[Given task]
Copy all lines below exactly as written. Leave pictures out.

[Stored data]
▬▬▬▬▬▬
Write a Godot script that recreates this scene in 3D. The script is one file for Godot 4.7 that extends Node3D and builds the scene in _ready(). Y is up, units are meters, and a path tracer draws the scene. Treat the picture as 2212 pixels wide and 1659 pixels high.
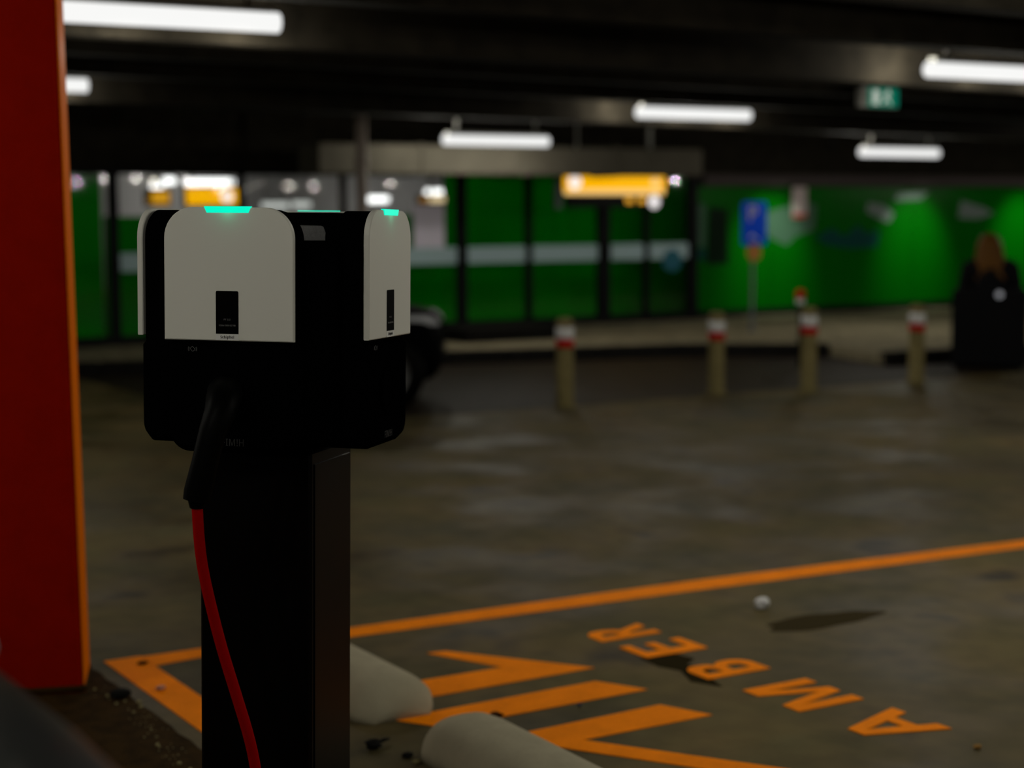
extends Node3D

const EYE := 1.5
var M := {}
var used := {}
var lamp_e := 0.30      # downward light of one tube
var lamp_o := 1.0      # light of one tube towards the sides and the ceiling

# ---------------------------------------------------------------- helpers
func numbered(called: String) -> String:
	if not used.has(called):
		used[called] = 0
		return called
	used[called] += 1
	return "%s_%03d" % [called, used[called]]

func tag(o: Node3D, label := "", category := "", group := "", kind := "") -> Node3D:
	if label != "": o.set_meta("label", label)
	if category != "": o.set_meta("category", category)
	if group != "": o.set_meta("group", group)
	if kind != "": o.set_meta("kind", kind)
	return o

func thing(called: String, label: String, category: String, at := Vector3.ZERO, turn := 0.0, group := "") -> Node3D:
	var o := Node3D.new()
	o.name = numbered(called)
	o.position = at
	o.rotation.y = turn
	add_child(o)
	tag(o, label, category, group)
	return o

func S() -> SurfaceTool:
	var st := SurfaceTool.new()
	st.begin(Mesh.PRIMITIVE_TRIANGLES)
	st.set_smooth_group(-1)
	return st

func obj(called: String, st: SurfaceTool, m: Material, parent: Node3D = null, at := Vector3.ZERO) -> MeshInstance3D:
	st.generate_normals()
	return inst(called, st.commit(), m, parent, at)

func inst(called: String, mesh: Mesh, m: Material, parent: Node3D = null, at := Vector3.ZERO) -> MeshInstance3D:
	var o := MeshInstance3D.new()
	o.mesh = mesh
	o.material_override = m
	o.position = at
	o.cast_shadow = GeometryInstance3D.SHADOW_CASTING_SETTING_ON
	if parent == null:
		o.name = numbered(called)
		add_child(o)
	else:
		o.name = called
		parent.add_child(o, true)
	return o

func struct(called: String, st: SurfaceTool, m: Material, at := Vector3.ZERO) -> MeshInstance3D:
	var o := obj(called, st, m, null, at)
	o.set_meta("kind", "structure")
	return o

func tri(st: SurfaceTool, a: Vector3, b: Vector3, c: Vector3) -> void:
	st.add_vertex(a); st.add_vertex(b); st.add_vertex(c)

func quad(st: SurfaceTool, a: Vector3, b: Vector3, c: Vector3, d: Vector3) -> void:
	tri(st, a, b, c); tri(st, a, c, d)

# box with chamfered edges, c centre, s size
func box(st: SurfaceTool, c: Vector3, s: Vector3, bev := 0.0, xf := Transform3D.IDENTITY) -> void:
	var h := s / 2.0
	if bev <= 0.0:
		prism(st, PackedVector2Array([Vector2(c.x - h.x, c.y - h.y), Vector2(c.x + h.x, c.y - h.y), Vector2(c.x + h.x, c.y + h.y), Vector2(c.x - h.x, c.y + h.y)]), c.z - h.z, c.z + h.z, 0.0, xf)
		return
	var b := minf(bev, minf(h.x, minf(h.y, h.z)) * 0.95)
	var p := PackedVector2Array()
	for q in [[-1, -1, 0], [1, -1, 1], [1, 1, 0], [-1, 1, 1]]:
		var k := Vector2(c.x + q[0] * h.x, c.y + q[1] * h.y)
		var ax := Vector2(-q[0] * b, 0)
		var ay := Vector2(0, -q[1] * b)
		if q[2] == 0:
			p.append(k + ay); p.append(k + ax)
		else:
			p.append(k + ax); p.append(k + ay)
	prism(st, p, c.z - h.z, c.z + h.z, b, xf)

func inset(poly: PackedVector2Array, d: float) -> PackedVector2Array:
	var n := poly.size()
	var out := PackedVector2Array()
	for i in n:
		var e0 := (poly[i] - poly[(i + n - 1) % n]).normalized()
		var e1 := (poly[(i + 1) % n] - poly[i]).normalized()
		var n0 := Vector2(-e0.y, e0.x)
		var n1 := Vector2(-e1.y, e1.x)
		var m := (n0 + n1)
		var l := maxf(m.length_squared() / 2.0, 0.3)
		out.append(poly[i] + m / l * d)
	return out

# counter-clockwise outline in xy, extruded from z0 to z1, edges chamfered by bev
func prism(st: SurfaceTool, poly: PackedVector2Array, z0: float, z1: float, bev := 0.0, xf := Transform3D.IDENTITY, smooth := false) -> void:
	var n := poly.size()
	var rings := []
	if bev > 0.0:
		var ins := inset(poly, bev)
		rings = [[ins, z0], [poly, z0 + bev], [poly, z1 - bev], [ins, z1]]
	else:
		rings = [[poly, z0], [poly, z1]]
	st.set_smooth_group(1 if smooth else -1)
	for r in rings.size() - 1:
		var a: PackedVector2Array = rings[r][0]
		var b: PackedVector2Array = rings[r + 1][0]
		var za: float = rings[r][1]
		var zb: float = rings[r + 1][1]
		for i in n:
			var j := (i + 1) % n
			quad(st, xf * Vector3(a[i].x, a[i].y, za), xf * Vector3(b[i].x, b[i].y, zb), xf * Vector3(b[j].x, b[j].y, zb), xf * Vector3(a[j].x, a[j].y, za))
	st.set_smooth_group(-1)
	var bottom: PackedVector2Array = rings[0][0]
	var top: PackedVector2Array = rings[rings.size() - 1][0]
	var ix := Geometry2D.triangulate_polygon(top)
	for k in range(0, ix.size(), 3):
		var p := [top[ix[k]], top[ix[k + 1]], top[ix[k + 2]]]
		var q := [bottom[ix[k]], bottom[ix[k + 1]], bottom[ix[k + 2]]]
		if (p[1] - p[0]).cross(p[2] - p[0]) < 0.0:
			p.reverse(); q.reverse()
		tri(st, xf * Vector3(p[0].x, p[0].y, z1), xf * Vector3(p[2].x, p[2].y, z1), xf * Vector3(p[1].x, p[1].y, z1))
		tri(st, xf * Vector3(q[0].x, q[0].y, z0), xf * Vector3(q[1].x, q[1].y, z0), xf * Vector3(q[2].x, q[2].y, z0))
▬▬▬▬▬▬
[Answer for the task]
Write a Godot script that recreates this scene in 3D. The script is one file for Godot 4.7 that extends Node3D and builds the scene in _ready(). Y is up, units are meters, and a path tracer draws the scene. Treat the picture as 2212 pixels wide and 1659 pixels high.
extends Node3D

const EYE := 1.5
var M := {}
var used := {}
var lamp_e := 0.30      # downward light of one tube
var lamp_o := 1.0      # light of one tube towards the sides and the ceiling

# ---------------------------------------------------------------- helpers
func numbered(called: String) -> String:
	if not used.has(called):
		used[called] = 0
		return called
	used[called] += 1
	return "%s_%03d" % [called, used[called]]

func tag(o: Node3D, label := "", category := "", group := "", kind := "") -> Node3D:
	if label != "": o.set_meta("label", label)
	if category != "": o.set_meta("category", category)
	if group != "": o.set_meta("group", group)
	if kind != "": o.set_meta("kind", kind)
	return o

func thing(called: String, label: String, category: String, at := Vector3.ZERO, turn := 0.0, group := "") -> Node3D:
	var o := Node3D.new()
	o.name = numbered(called)
	o.position = at
	o.rotation.y = turn
	add_child(o)
	tag(o, label, category, group)
	return o

func S() -> SurfaceTool:
	var st := SurfaceTool.new()
	st.begin(Mesh.PRIMITIVE_TRIANGLES)
	st.set_smooth_group(-1)
	return st

func obj(called: String, st: SurfaceTool, m: Material, parent: Node3D = null, at := Vector3.ZERO) -> MeshInstance3D:
	st.generate_normals()
	return inst(called, st.commit(), m, parent, at)

func inst(called: String, mesh: Mesh, m: Material, parent: Node3D = null, at := Vector3.ZERO) -> MeshInstance3D:
	var o := MeshInstance3D.new()
	o.mesh = mesh
	o.material_override = m
	o.position = at
	o.cast_shadow = GeometryInstance3D.SHADOW_CASTING_SETTING_ON
	if parent == null:
		o.name = numbered(called)
		add_child(o)
	else:
		o.name = called
		parent.add_child(o, true)
	return o

func struct(called: String, st: SurfaceTool, m: Material, at := Vector3.ZERO) -> MeshInstance3D:
	var o := obj(called, st, m, null, at)
	o.set_meta("kind", "structure")
	return o

func tri(st: SurfaceTool, a: Vector3, b: Vector3, c: Vector3) -> void:
	st.add_vertex(a); st.add_vertex(b); st.add_vertex(c)

func quad(st: SurfaceTool, a: Vector3, b: Vector3, c: Vector3, d: Vector3) -> void:
	tri(st, a, b, c); tri(st, a, c, d)

# box with chamfered edges, c centre, s size
func box(st: SurfaceTool, c: Vector3, s: Vector3, bev := 0.0, xf := Transform3D.IDENTITY) -> void:
	var h := s / 2.0
	if bev <= 0.0:
		prism(st, PackedVector2Array([Vector2(c.x - h.x, c.y - h.y), Vector2(c.x + h.x, c.y - h.y), Vector2(c.x + h.x, c.y + h.y), Vector2(c.x - h.x, c.y + h.y)]), c.z - h.z, c.z + h.z, 0.0, xf)
		return
	var b := minf(bev, minf(h.x, minf(h.y, h.z)) * 0.95)
	var p := PackedVector2Array()
	for q in [[-1, -1, 0], [1, -1, 1], [1, 1, 0], [-1, 1, 1]]:
		var k := Vector2(c.x + q[0] * h.x, c.y + q[1] * h.y)
		var ax := Vector2(-q[0] * b, 0)
		var ay := Vector2(0, -q[1] * b)
		if q[2] == 0:
			p.append(k + ay); p.append(k + ax)
		else:
			p.append(k + ax); p.append(k + ay)
	prism(st, p, c.z - h.z, c.z + h.z, b, xf)

func inset(poly: PackedVector2Array, d: float) -> PackedVector2Array:
	var n := poly.size()
	var out := PackedVector2Array()
	for i in n:
		var e0 := (poly[i] - poly[(i + n - 1) % n]).normalized()
		var e1 := (poly[(i + 1) % n] - poly[i]).normalized()
		var n0 := Vector2(-e0.y, e0.x)
		var n1 := Vector2(-e1.y, e1.x)
		var m := (n0 + n1)
		var l := maxf(m.length_squared() / 2.0, 0.3)
		out.append(poly[i] + m / l * d)
	return out

# counter-clockwise outline in xy, extruded from z0 to z1, edges chamfered by bev
func prism(st: SurfaceTool, poly: PackedVector2Array, z0: float, z1: float, bev := 0.0, xf := Transform3D.IDENTITY, smooth := false) -> void:
	var n := poly.size()
	var rings := []
	if bev > 0.0:
		var ins := inset(poly, bev)
		rings = [[ins, z0], [poly, z0 + bev], [poly, z1 - bev], [ins, z1]]
	else:
		rings = [[poly, z0], [poly, z1]]
	st.set_smooth_group(1 if smooth else -1)
	for r in rings.size() - 1:
		var a: PackedVector2Array = rings[r][0]
		var b: PackedVector2Array = rings[r + 1][0]
		var za: float = rings[r][1]
		var zb: float = rings[r + 1][1]
		for i in n:
			var j := (i + 1) % n
			quad(st, xf * Vector3(a[i].x, a[i].y, za), xf * Vector3(b[i].x, b[i].y, zb), xf * Vector3(b[j].x, b[j].y, zb), xf * Vector3(a[j].x, a[j].y, za))
	st.set_smooth_group(-1)
	var bottom: PackedVector2Array = rings[0][0]
	var top: PackedVector2Array = rings[rings.size() - 1][0]
	var ix := Geometry2D.triangulate_polygon(top)
	for k in range(0, ix.size(), 3):
		var p := [top[ix[k]], top[ix[k + 1]], top[ix[k + 2]]]
		var q := [bottom[ix[k]], bottom[ix[k + 1]], bottom[ix[k + 2]]]
		if (p[1] - p[0]).cross(p[2] - p[0]) < 0.0:
			p.reverse(); q.reverse()
		tri(st, xf * Vector3(p[0].x, p[0].y, z1), xf * Vector3(p[2].x, p[2].y, z1), xf * Vector3(p[1].x, p[1].y, z1))
		tri(st, xf * Vector3(q[0].x, q[0].y, z0), xf * Vector3(q[1].x, q[1].y, z0), xf * Vector3(q[2].x, q[2].y, z0))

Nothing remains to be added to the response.